Sécurité et difficultés
Ils sont en tout 150 couturiers installés à la poste de New-Bell. Ils sont sous la houlette du chef du quartier Makea, Sa Majesté Aboubakar. Si l’installation ici est libre et gratuite, tous les nouveaux occupants doivent au préalable être identifiés. «Pour s’installer ici, le chef du quartier enregistre chacun avec sa carte nationale d’identité. Sa Majesté Aboubakar n’exige pas une somme d’argent pour occupation d’espace. Tout ce qu’il demande c’est 1000 FCFA chaque fin du mois pour pouvoir assurer la propreté sur le lieu. C’est lui qui veille sur notre sécurité. Il n’accepte pas que les petits délinquants nous dérangent. C’est un père de famille, il dialogue beaucoup avec nous et nous donne des conseils par rapport à notre activité», précise Njoya Abdou.
Exerçant dans le calme et la concorde, la concurrence reste le seul petit caillou dans leurs chaussures. «Où il y a les êtres humains, il y a toujours la concurrence.
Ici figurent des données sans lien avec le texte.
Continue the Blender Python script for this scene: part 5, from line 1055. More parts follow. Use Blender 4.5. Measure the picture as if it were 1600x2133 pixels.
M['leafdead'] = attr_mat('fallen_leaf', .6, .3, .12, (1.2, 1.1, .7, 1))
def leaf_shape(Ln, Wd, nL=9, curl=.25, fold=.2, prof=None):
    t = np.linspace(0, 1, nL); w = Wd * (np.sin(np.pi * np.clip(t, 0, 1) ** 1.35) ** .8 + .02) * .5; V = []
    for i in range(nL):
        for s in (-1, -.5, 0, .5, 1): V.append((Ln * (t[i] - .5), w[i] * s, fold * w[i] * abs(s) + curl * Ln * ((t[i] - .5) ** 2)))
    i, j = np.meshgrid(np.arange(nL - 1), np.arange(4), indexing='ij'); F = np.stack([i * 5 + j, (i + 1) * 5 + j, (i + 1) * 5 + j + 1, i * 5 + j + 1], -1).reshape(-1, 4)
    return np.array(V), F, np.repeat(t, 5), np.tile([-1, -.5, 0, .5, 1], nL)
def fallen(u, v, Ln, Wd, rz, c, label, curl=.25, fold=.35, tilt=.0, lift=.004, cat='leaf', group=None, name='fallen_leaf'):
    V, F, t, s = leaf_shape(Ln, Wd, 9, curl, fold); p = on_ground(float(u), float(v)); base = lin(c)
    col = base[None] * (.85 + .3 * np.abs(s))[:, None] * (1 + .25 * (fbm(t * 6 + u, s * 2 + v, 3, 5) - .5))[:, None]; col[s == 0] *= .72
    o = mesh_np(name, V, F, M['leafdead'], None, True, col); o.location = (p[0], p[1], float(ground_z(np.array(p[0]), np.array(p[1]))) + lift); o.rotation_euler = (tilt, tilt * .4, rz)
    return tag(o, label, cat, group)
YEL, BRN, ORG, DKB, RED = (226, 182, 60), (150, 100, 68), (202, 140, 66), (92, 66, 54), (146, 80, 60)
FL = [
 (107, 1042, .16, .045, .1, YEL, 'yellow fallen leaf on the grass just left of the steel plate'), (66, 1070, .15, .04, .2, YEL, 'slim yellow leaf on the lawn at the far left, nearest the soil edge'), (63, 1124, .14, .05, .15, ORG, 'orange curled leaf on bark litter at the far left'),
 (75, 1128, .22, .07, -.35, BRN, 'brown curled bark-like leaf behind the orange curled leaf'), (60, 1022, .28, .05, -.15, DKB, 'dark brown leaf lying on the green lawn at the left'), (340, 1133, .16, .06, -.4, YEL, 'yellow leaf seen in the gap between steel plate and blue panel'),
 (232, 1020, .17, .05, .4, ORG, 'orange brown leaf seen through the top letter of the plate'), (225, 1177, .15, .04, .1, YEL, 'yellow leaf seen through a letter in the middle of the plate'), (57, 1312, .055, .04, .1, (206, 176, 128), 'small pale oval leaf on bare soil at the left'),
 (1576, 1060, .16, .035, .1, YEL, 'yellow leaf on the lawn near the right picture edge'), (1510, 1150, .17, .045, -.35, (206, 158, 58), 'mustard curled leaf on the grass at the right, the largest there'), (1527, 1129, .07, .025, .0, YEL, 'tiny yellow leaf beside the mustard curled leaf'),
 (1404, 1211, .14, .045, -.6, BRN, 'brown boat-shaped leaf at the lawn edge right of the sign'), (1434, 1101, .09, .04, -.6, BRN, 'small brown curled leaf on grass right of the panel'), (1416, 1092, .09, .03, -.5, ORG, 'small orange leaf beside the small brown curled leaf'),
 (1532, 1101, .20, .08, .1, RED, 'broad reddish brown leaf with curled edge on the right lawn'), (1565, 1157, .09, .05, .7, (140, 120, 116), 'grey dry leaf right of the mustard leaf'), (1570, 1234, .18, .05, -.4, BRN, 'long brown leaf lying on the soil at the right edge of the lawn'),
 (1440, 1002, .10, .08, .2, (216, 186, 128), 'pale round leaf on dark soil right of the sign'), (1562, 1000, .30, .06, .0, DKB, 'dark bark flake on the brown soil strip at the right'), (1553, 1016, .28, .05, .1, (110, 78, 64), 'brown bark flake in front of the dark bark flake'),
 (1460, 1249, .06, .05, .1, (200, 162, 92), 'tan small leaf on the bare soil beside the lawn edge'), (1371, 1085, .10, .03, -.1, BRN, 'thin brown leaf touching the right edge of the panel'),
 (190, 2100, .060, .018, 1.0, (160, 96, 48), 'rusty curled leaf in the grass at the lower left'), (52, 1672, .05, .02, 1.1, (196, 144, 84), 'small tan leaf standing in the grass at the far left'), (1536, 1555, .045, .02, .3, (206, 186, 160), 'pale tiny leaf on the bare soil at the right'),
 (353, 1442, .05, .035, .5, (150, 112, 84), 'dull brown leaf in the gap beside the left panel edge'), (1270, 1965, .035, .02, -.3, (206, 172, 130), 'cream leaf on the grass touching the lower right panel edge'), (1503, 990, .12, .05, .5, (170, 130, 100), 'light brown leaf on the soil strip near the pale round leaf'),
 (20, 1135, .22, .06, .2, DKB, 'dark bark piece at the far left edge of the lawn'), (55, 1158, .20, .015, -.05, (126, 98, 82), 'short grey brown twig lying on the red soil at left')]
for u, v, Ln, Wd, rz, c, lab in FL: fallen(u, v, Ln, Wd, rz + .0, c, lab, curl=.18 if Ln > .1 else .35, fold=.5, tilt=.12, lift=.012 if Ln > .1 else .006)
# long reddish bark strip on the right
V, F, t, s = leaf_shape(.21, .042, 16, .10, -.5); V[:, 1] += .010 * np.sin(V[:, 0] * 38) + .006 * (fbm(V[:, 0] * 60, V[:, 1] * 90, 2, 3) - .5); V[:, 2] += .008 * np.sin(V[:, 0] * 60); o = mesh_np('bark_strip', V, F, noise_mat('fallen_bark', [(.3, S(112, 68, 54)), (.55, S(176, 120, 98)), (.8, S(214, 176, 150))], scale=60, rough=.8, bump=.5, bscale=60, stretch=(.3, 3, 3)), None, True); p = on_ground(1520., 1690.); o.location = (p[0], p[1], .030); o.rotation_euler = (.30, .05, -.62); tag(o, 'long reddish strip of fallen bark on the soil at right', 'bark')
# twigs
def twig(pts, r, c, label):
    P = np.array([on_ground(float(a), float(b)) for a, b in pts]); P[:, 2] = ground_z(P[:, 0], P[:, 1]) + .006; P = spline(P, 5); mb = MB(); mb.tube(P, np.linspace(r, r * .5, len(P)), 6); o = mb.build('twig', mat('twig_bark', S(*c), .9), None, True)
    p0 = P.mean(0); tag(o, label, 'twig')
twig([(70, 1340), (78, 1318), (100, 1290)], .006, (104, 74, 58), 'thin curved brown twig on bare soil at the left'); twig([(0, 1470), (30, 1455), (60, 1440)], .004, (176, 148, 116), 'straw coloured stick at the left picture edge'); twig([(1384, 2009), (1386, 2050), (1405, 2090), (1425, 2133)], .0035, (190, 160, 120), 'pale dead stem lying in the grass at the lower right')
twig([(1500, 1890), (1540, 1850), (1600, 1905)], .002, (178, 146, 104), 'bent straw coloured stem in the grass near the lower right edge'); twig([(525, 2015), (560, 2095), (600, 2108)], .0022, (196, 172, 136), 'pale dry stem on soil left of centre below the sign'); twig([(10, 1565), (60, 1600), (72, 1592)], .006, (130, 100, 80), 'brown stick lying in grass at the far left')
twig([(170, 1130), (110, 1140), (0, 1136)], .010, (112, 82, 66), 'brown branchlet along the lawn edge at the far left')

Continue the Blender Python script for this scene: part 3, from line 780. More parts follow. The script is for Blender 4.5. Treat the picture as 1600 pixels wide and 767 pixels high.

Ce qui fait la force de chacun ici c’est la manière de retoucher ou de confectionner le vêtement du client. Même si tu es dans l’eau le client viendra te chercher», explique Njoya Abdou. Parmi leurs nombreuses difficultés, ils citent les problèmes liés aux inondations qui leur font vivre le calvaire. Faute d’un abri, ils sont obligés d’installer leurs outils de travail après les pluies. Toute chose qui fait perdre les clients.